Task to complete »
Quote all lines below exactly. Images stay out.

Material »

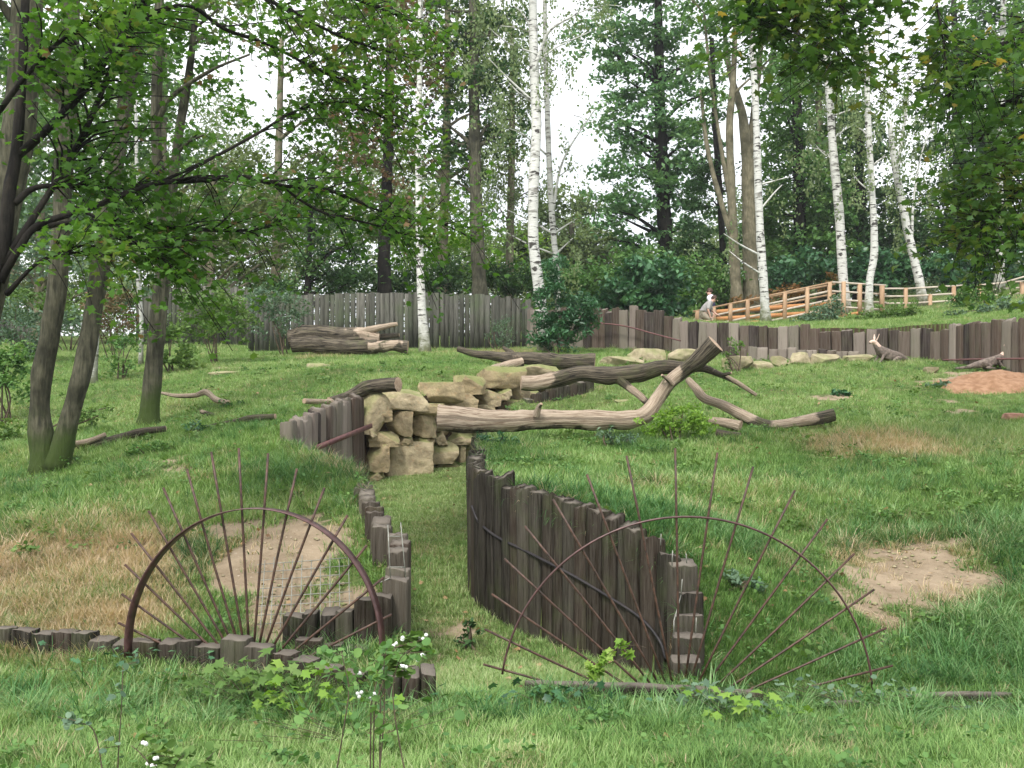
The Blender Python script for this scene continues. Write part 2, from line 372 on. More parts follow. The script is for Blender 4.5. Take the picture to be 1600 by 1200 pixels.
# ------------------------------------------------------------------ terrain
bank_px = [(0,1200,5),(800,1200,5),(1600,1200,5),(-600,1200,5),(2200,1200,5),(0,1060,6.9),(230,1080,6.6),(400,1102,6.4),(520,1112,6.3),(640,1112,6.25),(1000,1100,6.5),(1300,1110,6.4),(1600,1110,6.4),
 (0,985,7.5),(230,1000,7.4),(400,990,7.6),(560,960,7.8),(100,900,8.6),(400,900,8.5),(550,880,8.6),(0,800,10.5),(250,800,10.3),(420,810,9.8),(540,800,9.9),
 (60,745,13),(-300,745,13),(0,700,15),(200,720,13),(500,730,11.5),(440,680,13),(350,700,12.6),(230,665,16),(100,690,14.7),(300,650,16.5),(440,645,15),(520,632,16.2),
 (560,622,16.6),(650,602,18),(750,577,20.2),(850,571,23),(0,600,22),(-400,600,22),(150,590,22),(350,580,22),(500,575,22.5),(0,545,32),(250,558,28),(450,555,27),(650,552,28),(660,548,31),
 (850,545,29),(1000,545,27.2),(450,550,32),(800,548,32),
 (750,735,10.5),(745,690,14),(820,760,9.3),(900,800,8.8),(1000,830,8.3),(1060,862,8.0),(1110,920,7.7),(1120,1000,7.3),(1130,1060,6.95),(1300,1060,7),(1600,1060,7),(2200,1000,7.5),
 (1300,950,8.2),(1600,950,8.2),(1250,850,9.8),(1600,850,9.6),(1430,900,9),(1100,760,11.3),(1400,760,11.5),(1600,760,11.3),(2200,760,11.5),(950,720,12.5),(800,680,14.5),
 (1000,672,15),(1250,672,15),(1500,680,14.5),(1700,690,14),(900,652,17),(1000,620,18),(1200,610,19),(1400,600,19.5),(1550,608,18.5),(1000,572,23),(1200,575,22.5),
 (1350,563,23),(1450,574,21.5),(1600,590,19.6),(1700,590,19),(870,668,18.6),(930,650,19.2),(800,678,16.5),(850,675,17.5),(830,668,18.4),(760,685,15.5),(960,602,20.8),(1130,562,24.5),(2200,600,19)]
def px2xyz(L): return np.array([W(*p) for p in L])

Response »
The Blender Python script for this scene continues. Write part 2, from line 372 on. More parts follow. The script is for Blender 4.5. Take the picture to be 1600 by 1200 pixels.
# ------------------------------------------------------------------ terrain
bank_px = [(0,1200,5),(800,1200,5),(1600,1200,5),(-600,1200,5),(2200,1200,5),(0,1060,6.9),(230,1080,6.6),(400,1102,6.4),(520,1112,6.3),(640,1112,6.25),(1000,1100,6.5),(1300,1110,6.4),(1600,1110,6.4),
 (0,985,7.5),(230,1000,7.4),(400,990,7.6),(560,960,7.8),(100,900,8.6),(400,900,8.5),(550,880,8.6),(0,800,10.5),(250,800,10.3),(420,810,9.8),(540,800,9.9),
 (60,745,13),(-300,745,13),(0,700,15),(200,720,13),(500,730,11.5),(440,680,13),(350,700,12.6),(230,665,16),(100,690,14.7),(300,650,16.5),(440,645,15),(520,632,16.2),
 (560,622,16.6),(650,602,18),(750,577,20.2),(850,571,23),(0,600,22),(-400,600,22),(150,590,22),(350,580,22),(500,575,22.5),(0,545,32),(250,558,28),(450,555,27),(650,552,28),(660,548,31),
 (850,545,29),(1000,545,27.2),(450,550,32),(800,548,32),
 (750,735,10.5),(745,690,14),(820,760,9.3),(900,800,8.8),(1000,830,8.3),(1060,862,8.0),(1110,920,7.7),(1120,1000,7.3),(1130,1060,6.95),(1300,1060,7),(1600,1060,7),(2200,1000,7.5),
 (1300,950,8.2),(1600,950,8.2),(1250,850,9.8),(1600,850,9.6),(1430,900,9),(1100,760,11.3),(1400,760,11.5),(1600,760,11.3),(2200,760,11.5),(950,720,12.5),(800,680,14.5),
 (1000,672,15),(1250,672,15),(1500,680,14.5),(1700,690,14),(900,652,17),(1000,620,18),(1200,610,19),(1400,600,19.5),(1550,608,18.5),(1000,572,23),(1200,575,22.5),
 (1350,563,23),(1450,574,21.5),(1600,590,19.6),(1700,590,19),(870,668,18.6),(930,650,19.2),(800,678,16.5),(850,675,17.5),(830,668,18.4),(760,685,15.5),(960,602,20.8),(1130,562,24.5),(2200,600,19)]
def px2xyz(L): return np.array([W(*p) for p in L])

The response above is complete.